## [THE TASK]
Starting at the first line of the data below, write out each line exactly until you reach the line containing "a.build('porch_step', STEPM, TEMPLE)", and include that line too.

## [DATASET EXTRACT]
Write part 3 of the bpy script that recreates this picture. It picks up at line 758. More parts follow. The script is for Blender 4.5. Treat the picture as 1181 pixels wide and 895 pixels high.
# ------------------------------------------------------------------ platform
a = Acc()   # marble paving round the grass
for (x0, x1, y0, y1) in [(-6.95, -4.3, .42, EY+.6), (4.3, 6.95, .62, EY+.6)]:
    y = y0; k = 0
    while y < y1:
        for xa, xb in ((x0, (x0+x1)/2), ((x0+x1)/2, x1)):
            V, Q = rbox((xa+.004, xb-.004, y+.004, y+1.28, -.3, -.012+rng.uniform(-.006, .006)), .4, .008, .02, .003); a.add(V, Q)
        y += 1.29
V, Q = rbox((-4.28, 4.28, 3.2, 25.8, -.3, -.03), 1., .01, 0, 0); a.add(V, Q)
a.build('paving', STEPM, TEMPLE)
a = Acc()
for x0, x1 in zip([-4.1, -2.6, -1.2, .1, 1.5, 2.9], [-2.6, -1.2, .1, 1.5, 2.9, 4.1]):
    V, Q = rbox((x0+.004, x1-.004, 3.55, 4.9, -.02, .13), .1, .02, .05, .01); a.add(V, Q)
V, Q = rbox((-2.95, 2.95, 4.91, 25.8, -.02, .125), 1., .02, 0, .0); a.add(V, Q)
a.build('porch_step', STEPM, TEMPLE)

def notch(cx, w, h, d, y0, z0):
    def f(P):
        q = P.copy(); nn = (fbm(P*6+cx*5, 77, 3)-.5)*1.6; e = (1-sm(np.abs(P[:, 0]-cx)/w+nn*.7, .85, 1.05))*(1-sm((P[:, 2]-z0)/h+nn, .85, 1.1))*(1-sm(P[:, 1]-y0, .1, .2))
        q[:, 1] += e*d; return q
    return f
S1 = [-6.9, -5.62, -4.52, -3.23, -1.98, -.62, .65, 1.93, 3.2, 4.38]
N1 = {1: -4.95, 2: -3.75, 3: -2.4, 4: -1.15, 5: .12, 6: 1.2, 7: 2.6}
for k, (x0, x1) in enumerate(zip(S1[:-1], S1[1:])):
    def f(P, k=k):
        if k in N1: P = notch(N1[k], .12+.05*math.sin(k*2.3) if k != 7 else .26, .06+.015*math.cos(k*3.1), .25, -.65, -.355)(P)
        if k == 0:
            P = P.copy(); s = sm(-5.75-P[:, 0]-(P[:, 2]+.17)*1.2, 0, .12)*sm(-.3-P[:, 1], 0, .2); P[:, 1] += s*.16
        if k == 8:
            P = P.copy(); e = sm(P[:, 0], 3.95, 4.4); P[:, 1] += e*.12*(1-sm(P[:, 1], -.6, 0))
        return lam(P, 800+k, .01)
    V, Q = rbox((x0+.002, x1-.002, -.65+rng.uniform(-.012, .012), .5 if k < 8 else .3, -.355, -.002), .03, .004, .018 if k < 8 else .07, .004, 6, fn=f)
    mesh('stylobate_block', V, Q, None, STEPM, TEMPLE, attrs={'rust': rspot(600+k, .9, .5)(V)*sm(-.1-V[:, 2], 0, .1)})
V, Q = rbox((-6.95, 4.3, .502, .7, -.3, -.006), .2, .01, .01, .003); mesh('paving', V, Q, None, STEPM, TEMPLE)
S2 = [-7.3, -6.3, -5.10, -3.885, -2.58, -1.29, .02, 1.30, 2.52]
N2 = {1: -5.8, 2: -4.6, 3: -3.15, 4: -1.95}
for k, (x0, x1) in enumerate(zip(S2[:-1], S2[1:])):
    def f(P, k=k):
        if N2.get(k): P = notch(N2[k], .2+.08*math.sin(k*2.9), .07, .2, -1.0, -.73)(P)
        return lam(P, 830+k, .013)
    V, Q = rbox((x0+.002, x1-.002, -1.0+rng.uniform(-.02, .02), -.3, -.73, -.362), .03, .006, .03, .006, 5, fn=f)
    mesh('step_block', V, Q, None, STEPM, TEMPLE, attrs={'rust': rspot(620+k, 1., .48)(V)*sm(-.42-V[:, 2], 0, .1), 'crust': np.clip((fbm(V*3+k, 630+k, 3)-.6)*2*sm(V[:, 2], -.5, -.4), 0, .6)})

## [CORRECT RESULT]
Write part 3 of the bpy script that recreates this picture. It picks up at line 758. More parts follow. The script is for Blender 4.5. Treat the picture as 1181 pixels wide and 895 pixels high.
# ------------------------------------------------------------------ platform
a = Acc()   # marble paving round the grass
for (x0, x1, y0, y1) in [(-6.95, -4.3, .42, EY+.6), (4.3, 6.95, .62, EY+.6)]:
    y = y0; k = 0
    while y < y1:
        for xa, xb in ((x0, (x0+x1)/2), ((x0+x1)/2, x1)):
            V, Q = rbox((xa+.004, xb-.004, y+.004, y+1.28, -.3, -.012+rng.uniform(-.006, .006)), .4, .008, .02, .003); a.add(V, Q)
        y += 1.29
V, Q = rbox((-4.28, 4.28, 3.2, 25.8, -.3, -.03), 1., .01, 0, 0); a.add(V, Q)
a.build('paving', STEPM, TEMPLE)
a = Acc()
for x0, x1 in zip([-4.1, -2.6, -1.2, .1, 1.5, 2.9], [-2.6, -1.2, .1, 1.5, 2.9, 4.1]):
    V, Q = rbox((x0+.004, x1-.004, 3.55, 4.9, -.02, .13), .1, .02, .05, .01); a.add(V, Q)
V, Q = rbox((-2.95, 2.95, 4.91, 25.8, -.02, .125), 1., .02, 0, .0); a.add(V, Q)
a.build('porch_step', STEPM, TEMPLE)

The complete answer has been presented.